Should Senegal lose to Argentina, the door would still be open for the Philippines’ entry to the next round with a victory of at least three points over the Africans to avoid any complications of a three-way deadlock and/or a winner-over-the-rule tiebreaker should the second round-bound Croats drop their final two games, vs. early qualifier Greece (3-0) early Thursday morning (2 a.m.) and vs. winless Puerto Rico midnight Thursday.

There’s still a slim hope of a bounce-back for a Round of 16 ticket by the Pinoys but two victories of our own won’t be enough as we also need the help of Argentina (it must win over upset-conscious Senegal).

Issue No. 3. Our best is not good enough.
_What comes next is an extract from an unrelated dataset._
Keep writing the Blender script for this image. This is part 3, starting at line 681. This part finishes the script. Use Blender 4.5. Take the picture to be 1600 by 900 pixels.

Remember the popular song “Just Once” by Grammy Award-winning James Ingram? The first lines go this way: “I did my best but I guess my best wasn’t good enough. “Cause here we are back where we were before … Just once, can’t we figure out what we keep doing wrong? … Just once, can’t we find a way to finally make it right? Make the magic last for more than one night. If we could just get to it, I know we could break through it."

The Gilas Pilipinas program continues to be a work in progress. And how it has progressed rapidly in the last several years, so much so our Nats now have qualified for the FIBA World Cup for the first time in 36 years.

Within our continent, Team Pilipinas ranked placed fourth in the2011 FIBA Asian Championship in Wuhan, China. Two years later, we placed second on home soil.

Later this month, in the quadrennial Asian Games in Incheon, Korea, our Nationals will try to improve their sixth-place finish in the 2010 Asiad in Guangzhou, China. The lofty goal is to capture the men’s basketball gold for the first time since 1962 – hopefully with Blatche around.

And a year from now, in 2015, the next FIBA Asia showcase will be held in China once again. And this time around, the Philippines will not settle for anything but a championship – a first since 1985.

With a golden finish, it will secure a berth in the 2010 Summer Olympics in Rio de Janeiro, Brazil for the first time since the 1972 Games in Munich, Germany.

As one can see, the best has not arrived.

Months from now, the 2014 World Cup will be remembered as another stepping stone in the Philippines’ rise to hoops power under the Gilas Pilipinas program.

As Ingram noted, “If we could just get to it, I know we could break through it.”

Set it in stone. The breakthrough in Philippine basketball is very near.